The proposed Whitney Reservoir project is not new and “represents our continued pursuit to develop water rights in existence for many years,” Colorado Springs Utilities spokeswoman Jennifer Kemp said.

Kemp said the cities have developed alternatives to building a new reservoir in the Homestake Creek drainage but those other options have not been proposed or discussed publicly. The results of the test boring and geotechnical work will help the two cities vet possible alternatives.

“We are finely tuned to concerns regarding water scarcity and equity through our participation in statewide water workgroups and basin roundtables,” Kemp said in an email. “As such, we are committed to proceeding with a project alternative that minimizes environmental impacts, is cost effective, technically feasible, can be permitted by local, state and federal agencies, and which will provide sufficient yield to meet the project participants’ water supply needs as defined in the Eagle River Memorandum of Understanding.”

Environmental groups oppose new dams on Homestake in part because they would take water out of tributaries that feed the already-depleted Colorado River. But they are also focused on preserving complex wetlands called “fens” that develop over the long term and support diverse wildlife. They say fens cannot easily be recreated in any mitigation work that utilities traditionally include in dam proposals.

The headwaters group also questions why the Forest Service would encourage any steps when completion of a dam appears impossible. The utility proposals include shrinking the size of the Holy Cross Wilderness Area to create dam access, “which Congress will never approve,” Mallett said.

“We will appeal that decision in the next few weeks and see if we can slow it down,” he said.

Wilderness Workshop, an environmental nonprofit in Carbondale, also was disappointed in the Forest Service decision and “will oppose this project every step of the way,” said Will Roush, the group’s executive director.

The approval said the city utilities are “proposing to drill 10 bore samples up to 150-feet deep using a small, rubber-tracked drill rig as well as collect geophysical data using crews on foot.” The bore holes would go in about 6 miles southwest of Redcliff, the Forest Service said.

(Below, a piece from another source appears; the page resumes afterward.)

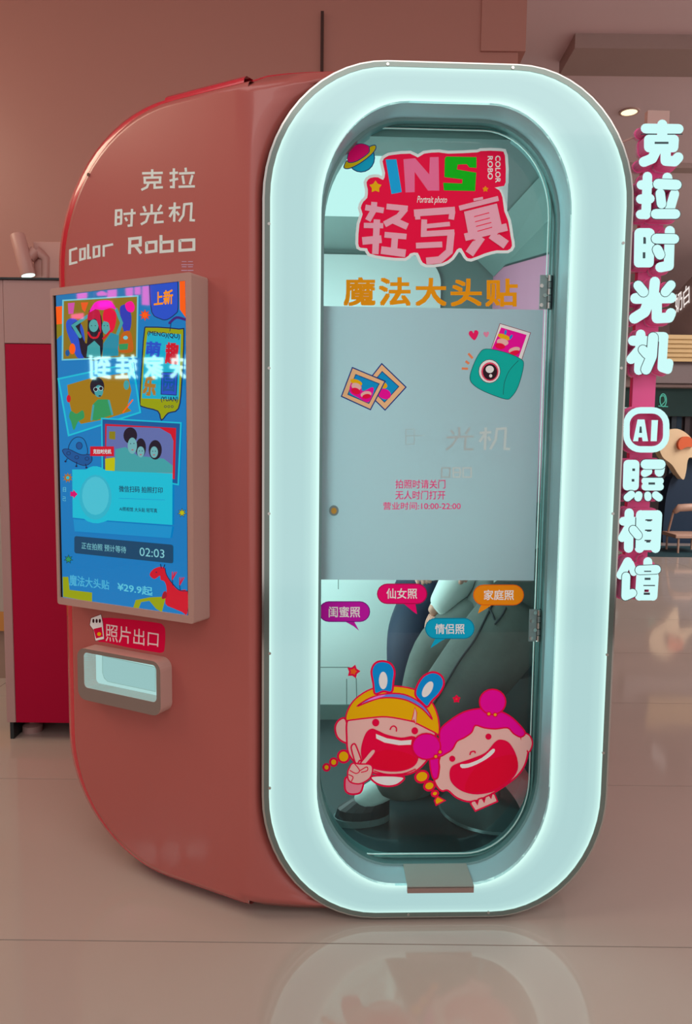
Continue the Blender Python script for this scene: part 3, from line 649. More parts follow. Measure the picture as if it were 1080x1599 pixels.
m_.both(DP, cl(G_, [(240, 850), (255, 780), (320, 745), (450, 700), (560, 650), (640, 560), (690, 540), (760, 570), (820, 680), (830, 800), (760, 900), (640, 980), (480, 1012), (350, 985), (265, 920)]), HOT, LW, RED)
m_.fill(DP, cl(G_, [(370, 980), (400, 870), (480, 770), (620, 700), (815, 670), (822, 800), (750, 895), (630, 972), (480, 1000)]), MOU)
m_.fill(DP, cat(T(G_, [(330, 752), (400, 745), (520, 695), (615, 615), (632, 640), (560, 705), (430, 770), (345, 785)]), True, 3), WHT)
m_.both(DP, T(G_, [(420, 1100), (430, 1080), (460, 1072), (480, 1105), (490, 1060), (520, 1050), (540, 1085), (550, 1040), (585, 1025), (600, 1050), (610, 1010), (632, 1015), (658, 1080), (462, 1165)]), SKIN, LW, RED)
m_.build('cartoon_girl_sticker', door)['label'] = 'magenta-haired cartoon girl decal with a top bun'
#@@FLANK
# ================================================================== FLANK LETTERING, OUTLET, SCREEN
LET = pm('silver_white_letter', (205, 218, 214), .4, k=1.15)
KF = (60, 80, 2.842)
chars = {
 'character_ke': [[(460, 542), (552, 540)], [(505, 524), (505, 562)], [(472, 560), (472, 588)], [(466, 562), (546, 560)], [(540, 560), (540, 588)], [(470, 584), (544, 582)], [(490, 584), (482, 604), (457, 616)], [(516, 584), (516, 606), (553, 604)]],
 'character_la': [[(601, 520), (600, 603), (584, 602)], [(582, 542), (619, 539)], [(582, 575), (620, 566)], [(653, 517), (655, 535)], [(624, 543), (694, 540)], [(640, 552), (646, 590)], [(684, 550), (672, 592)], [(622, 602), (695, 600)]],
 'character_shi': [[(345, 704), (343, 776)], [(368, 704), (367, 766)], [(340, 708), (372, 705)], [(343, 738), (370, 736)], [(343, 768), (370, 765)], [(378, 723), (432, 718)], [(416, 700), (413, 773), (396, 775)], [(386, 738), (394, 754)]],
 'character_guang': [[(503, 679), (502, 722)], [(466, 688), (476, 712)], [(546, 682), (531, 708)], [(451, 724), (553, 717)], [(490, 722), (478, 756), (455, 769)], [(522, 720), (518, 760), (556, 757)]],
 'character_ji': [[(578, 697), (630, 693)], [(605, 671), (602, 757)], [(602, 702), (582, 736)], [(612, 712), (624, 728)], [(648, 678), (643, 728), (624, 756)], [(644, 680), (684, 676)], [(680, 676), (676, 750), (695, 751)]],
}
for nm, st in chars.items():
    m_ = MB()
    for s_ in st: m_.line(FL, T(KF, s_), 10.5/2.842, LET, 'flat')
    m_.build('wall_character', booth)
lat = [[(172, 874), (141, 884), (141, 944), (173, 936)], [(186, 880), (206, 876), (206, 920), (186, 926), (186, 876)], [(221, 856), (221, 918), (234, 916)], [(246, 870), (270, 866), (270, 908), (246, 914), (246, 866)], [(290, 862), (290, 912)], [(290, 866), (332, 857)],
       [(406, 828), (404, 900)], [(398, 834), (452, 828), (452, 860), (404, 866)], [(430, 864), (456, 898)], [(480, 850), (522, 846), (522, 886), (480, 892), (480, 846)], [(544, 816), (544, 890), (594, 886), (594, 845), (544, 849)], [(628, 840), (690, 837), (690, 880), (628, 884), (628, 836)]]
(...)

Construction or widening of dirt access roads would also be part of the approved project.

The drilling approval would give the utilities information on four different proposed dam sites in that area, according to the decision. The utilities say they need geological samples to know if dam construction is even feasible, and which locations are best.

The battle over preserving water in the Colorado is similar to other fights with Front Range water utilities, including Denver seeking to expand Gross Reservoir above Boulder, and Northern Water asking to build a series of dams near Lyons, north of Fort Collins and east of Greeley. All the dam proposals include diverting more water from the Colorado River to fulfill rights purchased decades ago for Front Range growth.